Deanna: So with This American Life, what is the turnaround time for the episodes that you're working on? Because obviously, there's reporting going on, so some things are pretty timely, and I imagine you want to get them out within like, a week or two of doing the reporting, right?
Mike: Typically a show is built around what's called an anchor story, and that story is going to be anywhere from like 30 to 45 minutes. Sometimes it'll be the whole show. But an anchor story really solidifies the theme of the show, and you can build smaller stories around it. The last show of 2023 was the show about the Michigan GOP, and that took a year for that to be [reported]. And it all came to a head right as we were putting that episode out.
And this week our anchor fell through, so we have to kind of just do what's called like a grab bag and take a bunch of the little things that we're working at and that we've been running at and kind of scramble. We're recording [this interview] on MLK day, we have four days to finish an entire show. You know, barely any of it's been tracked. It needs to get mixed, it needs to get noted, it needs to be revised. We're still talking 59 minutes of radio that have to be made in four days versus a year.
Deanna: I imagine that the deadlines are a little crazy sometimes.
Mike: I'm sure the producers have their own, but as far as my job goes, the deadline is Friday nights. We have a quick deadline at 8pm where it may not be perfect, maybe some weird stuff you hear in there, but it's ready for the radio, all the swear words are beeped, and it can go over the air for however many people to listen to at 8pm on Friday.
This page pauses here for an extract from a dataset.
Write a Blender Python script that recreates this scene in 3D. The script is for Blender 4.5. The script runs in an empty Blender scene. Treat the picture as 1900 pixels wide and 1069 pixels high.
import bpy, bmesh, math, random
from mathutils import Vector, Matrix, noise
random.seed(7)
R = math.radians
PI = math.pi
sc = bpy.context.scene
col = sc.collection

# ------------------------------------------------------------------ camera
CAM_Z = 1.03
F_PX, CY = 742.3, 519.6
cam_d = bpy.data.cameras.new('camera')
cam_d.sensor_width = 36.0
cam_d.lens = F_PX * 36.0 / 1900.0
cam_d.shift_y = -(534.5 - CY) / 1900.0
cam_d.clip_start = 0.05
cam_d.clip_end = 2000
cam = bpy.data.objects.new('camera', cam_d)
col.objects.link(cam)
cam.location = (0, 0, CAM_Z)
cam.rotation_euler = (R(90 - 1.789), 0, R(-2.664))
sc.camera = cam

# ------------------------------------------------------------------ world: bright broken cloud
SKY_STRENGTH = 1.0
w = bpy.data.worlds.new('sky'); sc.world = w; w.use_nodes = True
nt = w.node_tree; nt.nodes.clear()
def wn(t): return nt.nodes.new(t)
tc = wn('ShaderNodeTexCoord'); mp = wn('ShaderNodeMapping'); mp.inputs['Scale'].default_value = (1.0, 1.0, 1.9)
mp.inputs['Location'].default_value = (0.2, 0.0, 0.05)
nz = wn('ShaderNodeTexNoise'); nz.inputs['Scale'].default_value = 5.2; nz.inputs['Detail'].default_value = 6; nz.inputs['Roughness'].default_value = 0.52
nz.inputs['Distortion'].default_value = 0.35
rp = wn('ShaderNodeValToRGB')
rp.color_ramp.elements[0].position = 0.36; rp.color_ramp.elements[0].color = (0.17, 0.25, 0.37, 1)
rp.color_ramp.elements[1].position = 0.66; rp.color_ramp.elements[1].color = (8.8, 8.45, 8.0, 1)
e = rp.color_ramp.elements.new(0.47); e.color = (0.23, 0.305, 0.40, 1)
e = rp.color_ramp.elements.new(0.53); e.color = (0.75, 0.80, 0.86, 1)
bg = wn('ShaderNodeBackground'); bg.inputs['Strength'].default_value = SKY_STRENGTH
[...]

Then at 10:30pm we turn in the radio show that cycles over the rest of the week. And that's going to be the polished [version], the finalized one, with all the right wording. And then I believe the deadline is midnight for the podcast. Sometimes there are changes that happen over the course of Saturday and Sunday leading up to 8pm Sunday when [the podcast] gets dropped. It can be years to develop a story, and then everything comes down to Friday nights.